Record extracts -
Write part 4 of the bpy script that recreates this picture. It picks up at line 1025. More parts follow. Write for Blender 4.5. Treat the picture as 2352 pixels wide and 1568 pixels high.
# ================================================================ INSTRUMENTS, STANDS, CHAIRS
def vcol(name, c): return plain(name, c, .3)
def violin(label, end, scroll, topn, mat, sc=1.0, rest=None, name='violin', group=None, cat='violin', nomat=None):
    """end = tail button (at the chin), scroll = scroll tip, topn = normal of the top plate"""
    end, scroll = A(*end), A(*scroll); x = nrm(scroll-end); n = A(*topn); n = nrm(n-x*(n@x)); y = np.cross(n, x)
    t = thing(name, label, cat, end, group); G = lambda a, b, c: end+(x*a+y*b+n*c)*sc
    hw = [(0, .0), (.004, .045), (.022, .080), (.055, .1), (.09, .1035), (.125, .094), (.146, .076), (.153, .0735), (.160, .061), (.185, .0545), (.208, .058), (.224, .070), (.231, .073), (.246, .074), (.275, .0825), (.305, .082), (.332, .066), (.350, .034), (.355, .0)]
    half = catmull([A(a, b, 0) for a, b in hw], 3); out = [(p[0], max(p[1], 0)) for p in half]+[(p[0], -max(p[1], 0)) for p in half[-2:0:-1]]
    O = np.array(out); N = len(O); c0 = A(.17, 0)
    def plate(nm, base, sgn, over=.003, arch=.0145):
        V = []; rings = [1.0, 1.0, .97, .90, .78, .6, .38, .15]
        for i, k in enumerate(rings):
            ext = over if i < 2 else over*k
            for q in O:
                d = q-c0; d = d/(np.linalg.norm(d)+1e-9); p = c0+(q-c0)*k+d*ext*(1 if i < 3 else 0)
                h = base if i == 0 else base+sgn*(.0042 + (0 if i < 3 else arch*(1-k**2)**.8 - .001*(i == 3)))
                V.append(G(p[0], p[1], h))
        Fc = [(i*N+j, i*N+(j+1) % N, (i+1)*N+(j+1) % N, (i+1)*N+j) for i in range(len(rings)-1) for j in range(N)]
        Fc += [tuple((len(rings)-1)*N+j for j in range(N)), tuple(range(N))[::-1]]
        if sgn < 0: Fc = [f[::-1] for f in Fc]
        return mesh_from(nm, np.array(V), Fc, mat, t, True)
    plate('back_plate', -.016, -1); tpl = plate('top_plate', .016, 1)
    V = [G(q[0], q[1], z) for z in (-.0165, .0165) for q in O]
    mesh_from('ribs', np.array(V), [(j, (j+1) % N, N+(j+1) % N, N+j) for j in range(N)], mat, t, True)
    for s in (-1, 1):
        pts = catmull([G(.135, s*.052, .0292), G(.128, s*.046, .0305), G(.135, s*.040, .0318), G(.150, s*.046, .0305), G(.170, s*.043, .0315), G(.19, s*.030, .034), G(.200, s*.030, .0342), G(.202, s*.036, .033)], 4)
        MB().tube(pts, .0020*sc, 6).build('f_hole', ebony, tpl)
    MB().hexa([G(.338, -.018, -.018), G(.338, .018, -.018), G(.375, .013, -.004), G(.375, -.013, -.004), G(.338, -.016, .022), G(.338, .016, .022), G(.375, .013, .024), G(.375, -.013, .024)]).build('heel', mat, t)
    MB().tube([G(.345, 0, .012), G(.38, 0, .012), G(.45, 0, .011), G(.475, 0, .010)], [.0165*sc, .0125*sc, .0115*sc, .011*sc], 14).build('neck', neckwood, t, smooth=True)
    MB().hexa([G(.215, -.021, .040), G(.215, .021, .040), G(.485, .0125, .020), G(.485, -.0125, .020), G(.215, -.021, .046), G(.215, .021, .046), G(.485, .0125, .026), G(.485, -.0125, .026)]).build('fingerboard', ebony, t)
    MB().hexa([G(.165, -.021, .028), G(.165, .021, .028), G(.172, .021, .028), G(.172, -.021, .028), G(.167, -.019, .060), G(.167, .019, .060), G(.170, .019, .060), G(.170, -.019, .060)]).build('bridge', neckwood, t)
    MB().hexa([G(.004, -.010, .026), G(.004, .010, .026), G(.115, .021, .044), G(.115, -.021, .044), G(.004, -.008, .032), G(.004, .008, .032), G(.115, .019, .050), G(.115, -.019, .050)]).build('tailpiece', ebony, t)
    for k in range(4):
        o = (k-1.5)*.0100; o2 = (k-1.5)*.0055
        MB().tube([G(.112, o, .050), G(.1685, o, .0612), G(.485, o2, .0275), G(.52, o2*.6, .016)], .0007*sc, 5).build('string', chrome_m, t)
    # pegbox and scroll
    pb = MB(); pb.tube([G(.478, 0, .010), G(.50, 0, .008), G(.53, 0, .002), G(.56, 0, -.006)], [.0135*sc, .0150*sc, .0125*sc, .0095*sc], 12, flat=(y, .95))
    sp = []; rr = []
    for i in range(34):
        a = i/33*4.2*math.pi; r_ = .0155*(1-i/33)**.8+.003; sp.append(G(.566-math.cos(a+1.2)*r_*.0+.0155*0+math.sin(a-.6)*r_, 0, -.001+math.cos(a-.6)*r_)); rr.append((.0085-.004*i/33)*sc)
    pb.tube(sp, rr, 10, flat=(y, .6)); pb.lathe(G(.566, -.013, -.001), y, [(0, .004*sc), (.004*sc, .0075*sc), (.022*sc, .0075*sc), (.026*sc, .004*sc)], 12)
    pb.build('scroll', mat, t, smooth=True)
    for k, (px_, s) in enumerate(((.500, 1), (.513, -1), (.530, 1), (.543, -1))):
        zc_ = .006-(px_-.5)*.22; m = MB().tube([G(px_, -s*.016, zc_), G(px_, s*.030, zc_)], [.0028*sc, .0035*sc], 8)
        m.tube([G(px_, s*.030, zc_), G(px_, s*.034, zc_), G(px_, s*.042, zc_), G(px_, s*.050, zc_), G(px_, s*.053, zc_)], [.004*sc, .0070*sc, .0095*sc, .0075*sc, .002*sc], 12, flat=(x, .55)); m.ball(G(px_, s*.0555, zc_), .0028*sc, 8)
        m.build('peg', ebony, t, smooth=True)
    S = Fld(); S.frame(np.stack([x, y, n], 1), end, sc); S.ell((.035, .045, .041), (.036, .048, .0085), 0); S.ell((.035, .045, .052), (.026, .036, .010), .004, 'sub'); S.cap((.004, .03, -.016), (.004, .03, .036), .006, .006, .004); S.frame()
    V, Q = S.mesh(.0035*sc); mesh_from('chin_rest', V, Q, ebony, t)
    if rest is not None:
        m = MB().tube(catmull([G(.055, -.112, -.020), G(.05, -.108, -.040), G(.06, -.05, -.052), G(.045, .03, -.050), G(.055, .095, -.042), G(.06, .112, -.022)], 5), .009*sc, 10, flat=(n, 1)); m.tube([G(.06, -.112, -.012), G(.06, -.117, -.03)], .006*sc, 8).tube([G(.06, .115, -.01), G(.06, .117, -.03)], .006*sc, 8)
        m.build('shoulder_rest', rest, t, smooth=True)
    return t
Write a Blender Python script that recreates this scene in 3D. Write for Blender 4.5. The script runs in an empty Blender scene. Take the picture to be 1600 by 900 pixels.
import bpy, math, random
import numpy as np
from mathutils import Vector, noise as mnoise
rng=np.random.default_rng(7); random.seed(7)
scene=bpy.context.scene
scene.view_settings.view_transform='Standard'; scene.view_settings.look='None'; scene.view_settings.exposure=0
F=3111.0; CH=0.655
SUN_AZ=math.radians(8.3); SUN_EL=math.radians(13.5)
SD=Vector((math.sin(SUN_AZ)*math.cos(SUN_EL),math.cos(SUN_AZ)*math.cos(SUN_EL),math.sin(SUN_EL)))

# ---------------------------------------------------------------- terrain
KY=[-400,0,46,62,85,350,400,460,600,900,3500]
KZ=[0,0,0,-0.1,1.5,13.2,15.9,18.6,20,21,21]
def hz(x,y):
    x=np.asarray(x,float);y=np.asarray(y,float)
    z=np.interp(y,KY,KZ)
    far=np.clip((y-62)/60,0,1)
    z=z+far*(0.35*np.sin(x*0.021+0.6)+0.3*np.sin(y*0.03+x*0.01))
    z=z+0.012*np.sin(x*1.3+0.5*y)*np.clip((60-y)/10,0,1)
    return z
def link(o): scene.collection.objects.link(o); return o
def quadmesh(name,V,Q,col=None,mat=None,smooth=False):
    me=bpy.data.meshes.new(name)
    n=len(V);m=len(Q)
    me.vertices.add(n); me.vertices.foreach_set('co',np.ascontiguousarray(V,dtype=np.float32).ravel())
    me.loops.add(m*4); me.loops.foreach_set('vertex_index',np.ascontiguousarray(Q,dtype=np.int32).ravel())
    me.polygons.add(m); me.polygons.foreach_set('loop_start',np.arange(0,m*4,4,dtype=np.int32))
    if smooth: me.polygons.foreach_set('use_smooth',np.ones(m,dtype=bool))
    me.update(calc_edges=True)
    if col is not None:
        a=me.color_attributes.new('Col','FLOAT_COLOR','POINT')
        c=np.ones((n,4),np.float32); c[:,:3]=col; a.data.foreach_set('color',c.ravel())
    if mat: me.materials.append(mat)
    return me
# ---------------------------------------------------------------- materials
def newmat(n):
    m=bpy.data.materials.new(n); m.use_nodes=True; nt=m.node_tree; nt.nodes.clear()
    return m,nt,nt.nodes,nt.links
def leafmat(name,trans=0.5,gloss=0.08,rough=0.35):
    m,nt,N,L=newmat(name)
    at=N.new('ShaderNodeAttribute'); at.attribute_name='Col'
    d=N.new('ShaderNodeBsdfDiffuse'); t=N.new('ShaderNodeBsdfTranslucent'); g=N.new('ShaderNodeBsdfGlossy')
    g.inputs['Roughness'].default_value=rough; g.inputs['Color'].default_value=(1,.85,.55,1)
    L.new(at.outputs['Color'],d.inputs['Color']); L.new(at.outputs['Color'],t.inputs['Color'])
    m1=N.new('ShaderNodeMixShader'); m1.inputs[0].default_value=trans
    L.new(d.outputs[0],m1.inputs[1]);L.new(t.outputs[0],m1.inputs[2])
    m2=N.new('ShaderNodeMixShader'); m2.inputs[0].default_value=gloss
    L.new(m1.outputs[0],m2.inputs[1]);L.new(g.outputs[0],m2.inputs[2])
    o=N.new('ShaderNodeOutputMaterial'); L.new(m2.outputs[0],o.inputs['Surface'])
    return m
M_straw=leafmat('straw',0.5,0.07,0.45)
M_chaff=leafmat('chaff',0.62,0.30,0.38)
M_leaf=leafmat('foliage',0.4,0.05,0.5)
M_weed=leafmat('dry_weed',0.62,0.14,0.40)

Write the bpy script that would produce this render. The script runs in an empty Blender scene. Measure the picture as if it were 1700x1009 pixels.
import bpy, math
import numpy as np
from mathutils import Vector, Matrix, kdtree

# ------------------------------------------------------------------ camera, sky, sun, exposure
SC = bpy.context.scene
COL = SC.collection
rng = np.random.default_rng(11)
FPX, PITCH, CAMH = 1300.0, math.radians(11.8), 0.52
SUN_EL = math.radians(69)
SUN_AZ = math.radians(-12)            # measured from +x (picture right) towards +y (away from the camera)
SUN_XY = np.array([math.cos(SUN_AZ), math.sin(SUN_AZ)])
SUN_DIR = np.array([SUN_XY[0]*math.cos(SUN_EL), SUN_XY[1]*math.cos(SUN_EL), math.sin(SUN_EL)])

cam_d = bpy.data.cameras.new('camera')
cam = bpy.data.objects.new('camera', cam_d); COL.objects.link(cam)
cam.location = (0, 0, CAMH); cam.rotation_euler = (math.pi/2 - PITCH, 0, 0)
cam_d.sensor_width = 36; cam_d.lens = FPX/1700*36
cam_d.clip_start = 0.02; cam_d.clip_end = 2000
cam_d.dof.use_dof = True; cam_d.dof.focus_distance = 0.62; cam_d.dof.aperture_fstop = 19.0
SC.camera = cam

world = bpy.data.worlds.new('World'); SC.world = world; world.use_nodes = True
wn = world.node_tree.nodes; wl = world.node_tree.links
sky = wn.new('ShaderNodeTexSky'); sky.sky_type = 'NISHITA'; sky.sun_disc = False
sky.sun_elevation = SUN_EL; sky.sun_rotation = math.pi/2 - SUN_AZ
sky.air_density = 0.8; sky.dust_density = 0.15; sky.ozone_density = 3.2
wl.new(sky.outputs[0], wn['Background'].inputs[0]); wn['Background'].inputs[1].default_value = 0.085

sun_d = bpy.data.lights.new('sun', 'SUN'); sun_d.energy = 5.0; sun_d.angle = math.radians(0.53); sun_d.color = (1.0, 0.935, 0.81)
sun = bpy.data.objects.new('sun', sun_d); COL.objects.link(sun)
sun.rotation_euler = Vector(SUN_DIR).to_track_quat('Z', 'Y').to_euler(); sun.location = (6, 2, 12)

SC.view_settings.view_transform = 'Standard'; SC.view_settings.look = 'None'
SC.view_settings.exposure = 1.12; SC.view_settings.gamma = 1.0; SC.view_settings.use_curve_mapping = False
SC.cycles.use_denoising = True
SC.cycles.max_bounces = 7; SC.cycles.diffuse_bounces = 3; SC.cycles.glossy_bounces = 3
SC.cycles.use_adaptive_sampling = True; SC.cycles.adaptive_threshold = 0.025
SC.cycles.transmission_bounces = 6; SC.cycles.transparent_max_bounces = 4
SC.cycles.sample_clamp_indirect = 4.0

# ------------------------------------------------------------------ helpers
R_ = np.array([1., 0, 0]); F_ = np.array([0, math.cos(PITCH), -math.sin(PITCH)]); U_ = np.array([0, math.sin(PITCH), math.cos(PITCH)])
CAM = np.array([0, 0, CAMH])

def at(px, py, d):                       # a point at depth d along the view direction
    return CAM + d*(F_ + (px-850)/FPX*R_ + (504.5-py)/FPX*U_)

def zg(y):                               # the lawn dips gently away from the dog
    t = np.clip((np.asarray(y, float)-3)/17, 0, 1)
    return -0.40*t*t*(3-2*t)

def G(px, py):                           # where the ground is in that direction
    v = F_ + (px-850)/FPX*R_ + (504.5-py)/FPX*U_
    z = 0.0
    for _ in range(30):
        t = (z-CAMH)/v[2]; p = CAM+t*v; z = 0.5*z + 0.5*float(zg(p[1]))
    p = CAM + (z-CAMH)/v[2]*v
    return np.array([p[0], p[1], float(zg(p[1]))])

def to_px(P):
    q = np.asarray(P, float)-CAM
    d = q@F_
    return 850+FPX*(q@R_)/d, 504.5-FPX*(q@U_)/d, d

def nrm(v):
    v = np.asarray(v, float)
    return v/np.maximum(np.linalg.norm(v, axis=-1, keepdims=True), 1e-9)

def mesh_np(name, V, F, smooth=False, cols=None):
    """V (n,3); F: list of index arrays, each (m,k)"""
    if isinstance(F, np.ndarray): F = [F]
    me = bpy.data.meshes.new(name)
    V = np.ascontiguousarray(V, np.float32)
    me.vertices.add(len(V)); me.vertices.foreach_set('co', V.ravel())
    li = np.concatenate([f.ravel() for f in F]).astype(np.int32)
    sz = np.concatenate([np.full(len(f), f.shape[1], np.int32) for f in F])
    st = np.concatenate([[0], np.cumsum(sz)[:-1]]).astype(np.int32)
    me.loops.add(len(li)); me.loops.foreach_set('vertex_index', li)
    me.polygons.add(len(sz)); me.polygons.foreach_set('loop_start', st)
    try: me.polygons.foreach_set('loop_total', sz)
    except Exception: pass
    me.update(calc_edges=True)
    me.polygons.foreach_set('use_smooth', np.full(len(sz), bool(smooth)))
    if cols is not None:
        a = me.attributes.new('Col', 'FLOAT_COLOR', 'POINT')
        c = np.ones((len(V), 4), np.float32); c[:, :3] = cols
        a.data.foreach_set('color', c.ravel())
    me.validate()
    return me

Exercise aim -
State the number of lines holding the word "scene" in the listing. Add nothing else.

Response -
6